Pour celle qui sait si bien chanter son pays et ses états d’âmes, Norman Fucking Rockwell ! résonne ainsi comme une œuvre sans surprise mais qui s’avère, au fil des 14 titres de l’album, résolument intimiste. Même les compositions aux couleurs trip-hop et psychédéliques apportées par le musicien et producteur Jack Antonoff n’auront éludé la crainte d’un album bon pour ce que l’on connaît de l’artiste, sans brillance pour celui qui en attendait l’audace.
Sensibilité à fleur de peau, langueurs monotones et désillusion moderne sont donc une nouvelle fois au rendez-vous sur cet album. Une ritournelle plaisante depuis qu’on a découvert l’artiste avec Born To Die en 2012, moins savoureuse quand on s’attendait à des titres plus ambitieux. Pourtant, ce n’est pas la sincérité qui manque, Lana Del Rey démontre une fois de plus qu’elle reste une artiste complète, une poétesse habile dans l’art de saisir avec justesse les sentiments les plus complexes, mobilisant une mosaïque de références musicales, artistiques et littéraires, le tout habillé d’une composition musicale planante. L’album s’ouvre ainsi avec le mystérieux titre Norman Fucking Rockwell qui nous invite à écouter l’histoire d’un poète immature et sauvage dont la chanteuse esquisse les traits. Animée par la nécessité d’accéder aux vérités les plus banales par une poésie à la fois tendre, crue et incisive, tant sur Mariners Apartment Complex que sur Love Song, il n’y a rien de surprenant à retrouver un talent d’écriture intact sur les sujets iconiques de l’artiste. Globalement, la composition des morceaux s’articule autour d’une guitare acoustique, de riffs de guitare électrique ou encore de mélodies plus accessibles au piano. Un ensemble qui tend à essouffler l’album au fur et à mesure que les titres défilent. D’autant que le morceau le plus long, Venice bitch, placé en 3e position, déroule pendant 9 minutes 37 une ballade musicalement peu convaincante et qui continue de relater la vie de la côte ouest américaine pour laquelle l’artiste a quitté New York. Une longe ballade donc, qui semble tâtonner à grand renfort de sonorités psychédéliques parvenant à raviver un peu le tout tandis que les paroles distillent cette douce nostalgie : « Paint me happy in blue Norman Rockwell ».
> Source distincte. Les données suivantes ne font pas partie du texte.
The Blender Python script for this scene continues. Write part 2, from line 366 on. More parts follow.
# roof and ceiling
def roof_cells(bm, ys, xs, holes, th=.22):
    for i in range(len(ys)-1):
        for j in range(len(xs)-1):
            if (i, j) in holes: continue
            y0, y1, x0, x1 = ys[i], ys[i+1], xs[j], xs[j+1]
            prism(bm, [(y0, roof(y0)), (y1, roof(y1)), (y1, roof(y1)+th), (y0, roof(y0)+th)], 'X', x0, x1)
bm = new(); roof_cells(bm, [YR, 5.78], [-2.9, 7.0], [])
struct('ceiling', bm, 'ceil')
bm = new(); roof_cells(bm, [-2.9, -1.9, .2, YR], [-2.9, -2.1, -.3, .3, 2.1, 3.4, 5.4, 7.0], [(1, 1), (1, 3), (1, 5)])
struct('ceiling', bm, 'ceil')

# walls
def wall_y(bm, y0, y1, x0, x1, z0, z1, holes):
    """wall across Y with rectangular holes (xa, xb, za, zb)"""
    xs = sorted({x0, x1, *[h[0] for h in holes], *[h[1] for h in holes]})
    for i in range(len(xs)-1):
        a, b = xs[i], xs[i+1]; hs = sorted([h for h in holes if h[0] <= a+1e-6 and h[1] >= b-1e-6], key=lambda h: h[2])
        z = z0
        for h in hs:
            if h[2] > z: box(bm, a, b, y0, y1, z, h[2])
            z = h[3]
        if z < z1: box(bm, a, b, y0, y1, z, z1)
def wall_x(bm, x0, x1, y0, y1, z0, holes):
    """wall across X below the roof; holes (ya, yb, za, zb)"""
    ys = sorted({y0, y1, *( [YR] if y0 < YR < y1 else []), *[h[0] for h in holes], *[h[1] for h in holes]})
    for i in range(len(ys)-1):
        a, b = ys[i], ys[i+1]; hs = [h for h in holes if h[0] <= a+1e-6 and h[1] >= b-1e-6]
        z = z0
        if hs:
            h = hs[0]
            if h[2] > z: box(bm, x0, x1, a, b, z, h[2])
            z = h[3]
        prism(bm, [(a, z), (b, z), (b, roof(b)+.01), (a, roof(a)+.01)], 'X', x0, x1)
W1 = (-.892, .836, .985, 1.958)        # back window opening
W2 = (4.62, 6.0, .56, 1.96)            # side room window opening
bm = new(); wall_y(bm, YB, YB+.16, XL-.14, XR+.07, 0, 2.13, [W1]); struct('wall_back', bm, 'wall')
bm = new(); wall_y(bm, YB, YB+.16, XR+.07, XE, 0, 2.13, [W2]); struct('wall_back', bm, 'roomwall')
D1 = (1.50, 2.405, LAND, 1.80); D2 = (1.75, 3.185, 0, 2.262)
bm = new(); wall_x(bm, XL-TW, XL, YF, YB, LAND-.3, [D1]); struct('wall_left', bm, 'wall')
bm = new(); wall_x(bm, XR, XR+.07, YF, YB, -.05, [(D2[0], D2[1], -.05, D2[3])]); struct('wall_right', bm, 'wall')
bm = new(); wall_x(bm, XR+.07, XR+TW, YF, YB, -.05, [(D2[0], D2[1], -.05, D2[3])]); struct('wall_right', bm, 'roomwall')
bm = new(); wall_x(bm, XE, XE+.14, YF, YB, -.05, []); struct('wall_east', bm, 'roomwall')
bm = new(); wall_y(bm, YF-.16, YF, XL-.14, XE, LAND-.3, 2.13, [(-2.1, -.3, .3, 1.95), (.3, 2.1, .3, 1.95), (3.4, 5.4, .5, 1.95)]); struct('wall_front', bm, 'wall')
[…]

Faut-il attendre Doin’ Time, la pépite de l’album pour se rasséréner? Toute la crème de ce que l’artiste sait explorer se retrouve ici, l’atmosphère vaporeuse, les notes oniriques du synthé flirtant avec les accents hip-hop du titre. On dirait bien que la chanteuse s’amuse, mi-boudeuse, mi-assurée sur ce titre, dévoilant une palette vocale qui délivre un imaginaire sombre et intriguant. Il s’agit en réalité d’une reprise du titre de 1996 du groupe Sublime. Sans que ça n’enlève la beauté des arrangements et la réinterprétation de l’artiste, c’est une petite déception. En revanche, là où la chanteuse emporte toute la ferveur qu’elle mérite reste pour le titre sensiblement touchant et musicalement plus percutant The greatest. Réveillant l’énergie romantique et ce bon vieux spleen qui fait du bien, l’artiste évoque l’ambiguïté des relations dans ses joies et ses travers, le monde qui semble partir en vrille et l’admiration infinie qu’elle porte à cette époque dorée de la musique ayant vu éclore le rock’n’roll et la surf music. « The culture is lit, and if this is it I had a ball. I guess that I’m burned out after all / L.A. is in flames, it’s getting hot » assure t-elle avant d’asséner une pique à Kayne West faisant référence à l’engouement du rappeur envers Trump : « Kanye West is blond and gone ». Pour l’anecdote, elle décriera par ailleurs en 2018 dans un commentaire posté sur l’Instagram de la star : « Trump becoming our president was a loss for the country but your support of him is a loss for the culture ». La composition du morceau sonne, lui, comme une ballade des années 1960, puisant sa texture dans le rock britannique des groupes populaires de l’époque, enfin habité par ces éclats de guitare bien placés et ces sentiments irrésistiblement beaux de tristesse et d’espoir mêlés.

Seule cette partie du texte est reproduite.